If these dramatic emission reductions aren’t realized, Citigroup’s paper adds, “the environmental damage and wealth destruction associated with more than 3.0 degrees Celsius global warming is likely to be vast.”

For example, in one of the first efforts to gauge the impact of climate risk to financial assets, researchers at the London School of Economics estimated in 2016 that current warming trends put US$2.5 trillion of global financial assets in peril.

Moreover, the costs associated with such physical risks are already materializing. Citigroup’s paper reports that the average annual number of extreme weather events has more than tripled since the 1980s. And, the report adds, the economic cost of these events has been above the long-term average in seven of the past 10 years.

As a result, Citigroup’s report concludes: “Some realization of physical risk associated with climate change is now unavoidable.”

The effects also are likely to be widespread. Citigroup’s report states that to the extent that physical damage is inflicted on insured assets, much of the cost will be borne by insurance companies, reinsurers and the firms and investors having investments exposed to the insurers.

For uninsured assets, the costs could spread to taxpayers if governments decide to bail out the owners of assets damaged due to climate change.

Governments face other major climate-related risks, such as the physical risk to government-owned assets (including real estate) and reduced tax revenue stemming from the costs incurred through natural disasters.

There are numerous other impacts to consider as well: banks may need to hold more capital as both physical and mitigation risks materialize and other corners of the financial markets also are likely to be affected.

For example, rising physical risk could impact traditional financial instruments, such as mortgages, as the costs of property insurance increases due to rising climate-related risks.

Despite these threats, investors are poorly prepared. While regulators have begun pushing companies to provide investors with greater disclosure about the companies’ climate-related risks, the results to date generally appear to be insufficient.

New research from Sustainalytics found that just 16% of 3,000-plus companies listed in the FTSE all world index provide financial disclosure that enables investors to assess the physical climate risks to their property, plant and equipment (PP&E).

Sustainalytics’ report focuses on PP&E disclosures because that’s the asset category most exposed to physical climate risks. The report notes that lack of geographically specific PP&E disclosure makes evaluating these risks difficult.

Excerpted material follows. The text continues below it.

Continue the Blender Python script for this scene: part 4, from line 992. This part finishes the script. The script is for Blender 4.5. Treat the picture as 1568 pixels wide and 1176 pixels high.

Ultimately, Sustainalytics’ report concludes, financial statements don’t offer investors much useful insight into the exposure that companies face from physical climate impacts: “Until and unless disclosure practices include location-specific asset information, many investors could face a blind spot.”

In addition, Sustainalytics’ research found that most companies in industries that are highly exposed to physical climate risks aren’t disclosing their risk-mitigation efforts.

“Climate change may be one of the most important risks facing the global economy,” Sustainalytics’ report concludes, “but corporate disclosure practices and climate risk mitigation programs clearly have room to evolve.”